I HAVE been a fan of Dame Laura Knight for umpteen years and would make wall-space for any examples of her work. Indeed, I would cheerfully remove the output of some of her contemporaries to make space for this pioneering female artist.
Knight (1877-1970) was a practitioner of several styles. She painted an image of herself painting a nude in 1913, grew in renown, was made a Dame in 1929 and became the first woman elected into the Royal Academy in 1936. But, from humble origins, she focused much of her art on disenfranchised groups, such as gypsies and performers.
Perth has, for example, Circus Matinee, an oil purchased in 1938 showing backstage performers with horses.
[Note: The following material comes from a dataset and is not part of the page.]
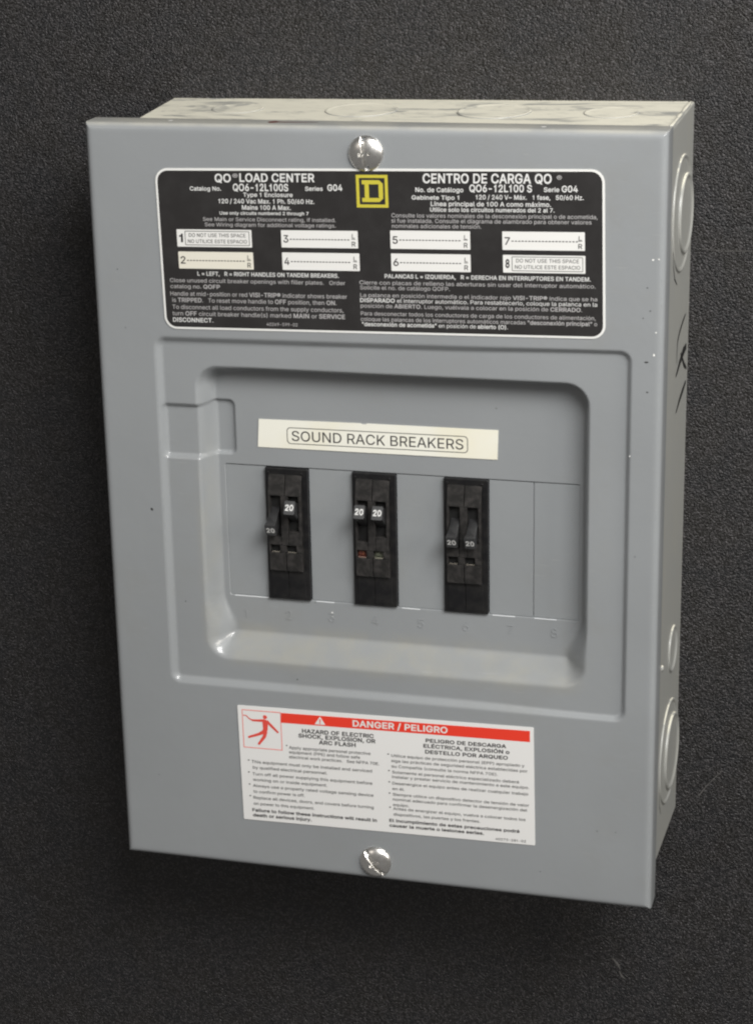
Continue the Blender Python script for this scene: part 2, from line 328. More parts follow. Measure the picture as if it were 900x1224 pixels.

Dundee has two works: The Last Act, a confusing assemblage of acrobats and gymnasts painted in 1929, and the later work Ascot Finery.
Knight was also an official war artist during the Second World War – one of only three women to travel abroad during the conflict – and, from memory, her work is included in Perth Art Gallery’s current ‘Art of War’ exhibition.
Incidentally, her sister Evangeline, a well-known artist in her own right, provided textile designs to Don Brothers in Dundee. Evangeline also designed pottery for Clarice Cliff and introduced her sister to ceramics.
There were more arrows in Dame Laura Knight’s artistic quiver, however.
Illustrated is a wonderful vintage poster showing Knight in playful mood in 1929, assembling four young girls in an evocative pre-war seaside setting for a poster for the London and North East Railway’s travel guide, The Holiday Handbook, which cost inter-war travellers sixpence in old money.
It is brim-full of movement and life, with shuffling clouds forming the perfect backdrop to a carefully-constructed study – balanced in colour, in shape, even by what the barefoot girls are wearing – two with costumes, two in frocks, two facing left, two right.
The poster is rare. Carrying hopes of $4,000-$6000 into Swann’s auction in New York, with some minor repaired tears and small creases, the poster was knocked down for $4750, inclusive of the buyer’s premium.
But doesn’t it stylishly capture the interwar train-to-the-coast holiday era?